テレビ塔から見える景色が大通公園のイルミネーションで艶やかになる12月。
田中浩二さん(40歳)からご依頼をいただく。
内容は交際相手の鈴木恵美さん(35歳)に手紙を渡してほしいとの内容であった。
田中さんは、結婚を望んでいたが、ご縁がなく独身だった。
「僕は一生独身で過ごすよ」と友人、知人などに言っていた。
あるとき、田中さんは知人から鈴木恵美さんを紹介された。
田中さんは初めて恵美さんと会ったとき、あまりの美しさに緊張して震えたそうだ。
知人がセッティングをしてくれたレストランでの食事をした。
田中さんは緊張しながらも、とても楽しく夢のような時間だった。
そして田中さんは、緊張して言葉がうわずりながらも、「また会ってもらえませんか?」と恵美さんにいう。
恵美さんも「ぜひ、よろしくお願いします」と言ってくれた。
そして、田中さんは恵美さんをタクシー乗り場まで送り、別れた。
その日、田中さんは、嬉しくてうれしくて眠れなかった。
翌週の日曜日、田中さんは恵美さんと札幌駅で待ち合わせをする。
田中さんは、必死でその日の計画を立てた。
14:00 札幌駅で待ち合わせ。
14:30 映画を見る。
17:30 予約しているお寿司屋さんに行き、食事をする。
19:10 さっぽろテレビ塔に昇る。
20:00 タクシーで恵美さんを送り届ける。
デートは計画通り順調に進んだ。
恵美さんは、常に優しい笑顔で田中さんに接してくれ、口下手な田中さんに丁寧に話をしてくれた。
田中さんは帰宅しても、夢のように楽しい時間を思い出していた。
だが、同時に不安が襲ってきた。
どうして恵美さんのような素敵な人が自分なんかと会ってくれるんだ・・・・
きっと恵美さんには素敵な彼がいて、事情があって会えないから、こんな自分と会ってくれるんだ・・・・
これ以上、恵美さんを好きになったら、本当に辛くなる・・・・と。
恵美さんと3度目のデート。
田中さんは、最初に出会ったレストランで待ち合わせをする。
食事を終え、店をでたとき、田中さんは思わず恵美さんに言ってしまった。
「僕なんかと会ってもらい、ありがとうございました」と。
そして、あふれる涙を恵美さんに見られたくなくて走り去ってきてしまった。
田中さんは、走りながらも涙があふれてしまう。
帰宅しても、息ができないほど胸が痛かった。
翌日から熱が出て、3日間仕事を休んだ。
4日目、田中さんは「なんて馬鹿なことを言ったんだ」と激しく後悔をした。
そして、思いのたけを手紙に書いた。
だが、その手紙をどうするのか?
郵送をするのか? 紹介してくれた知人に託すのか?
そして迷い、悩んだ末に当社へ相談に来られた。
探偵に「この手紙を恵美さんに渡してください」と依頼をされた。
さっそく探偵は恵美さんを訪ねた。
恵美さんに会い、探偵が田中さんが恵美さんに「本当にありがとうございましたと言っていました」と手紙をお渡しして、帰ろうとした。

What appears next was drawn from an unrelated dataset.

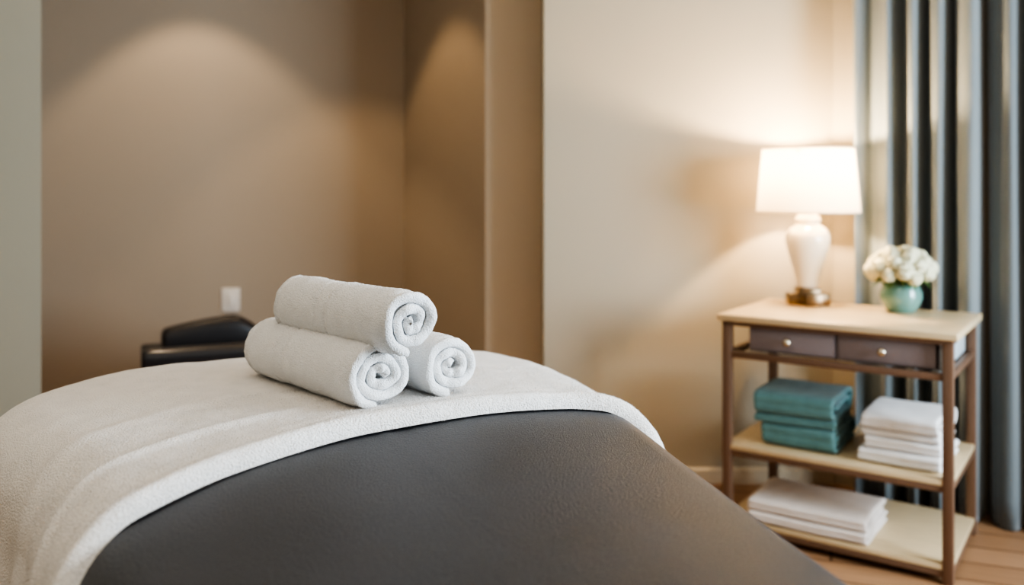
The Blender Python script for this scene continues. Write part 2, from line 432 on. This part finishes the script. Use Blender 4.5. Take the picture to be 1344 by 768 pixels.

恵美さんは探偵に「手紙を読み終わるまで待っていてください」と言われた。
手紙を読み終えた恵美さんは、「田中さんになんで急にありがとうございましたと言って走って帰られたんですか」と伝えてくださいと言われた。
恵美さんの家を後にした探偵はそのまま田中さんの家に行き、報告をした。
探偵は田中さんに「なぜ、今までありがとうって言って急に走り出して帰ったんですか?」と怒ってましたよ・・・と伝えた。
田中さんは「エッ、エッ・・・」と動揺していたが、我に返り、探偵に礼を言うと、またまた走り出して行ってしまった。
後日、田中さんから連絡をいただいた。
あの日、田中さんが恵美さんを訪ね、自分に自信が持てなく、恵美さんに嫌われる前にありがとうと言って逃げ出したことを話したそうだ。
恵美さんは、最初はムスッとしていたが、すぐに笑顔になり、許してくれた。
それから、田中さんと恵美さんは交際することになった。
探偵は一度、恵美さんからお手紙をいただいた。
恵美さんは、田中さんを紹介される半年前に3年間交際していた男性がいたそうです。
だが、彼は女性関係のトラブルも多く、お金の無心もしてきたそうです。
恵美さんは悩んだ末にその男性とお別れをした。
そして田中さんを紹介され、田中さんの実直で優しそうな人柄に安らぎを見たそうです。
恵美さんも田中さんに惹かれていたそうです。
1年後、田中さんと恵美さんはご結婚をされた。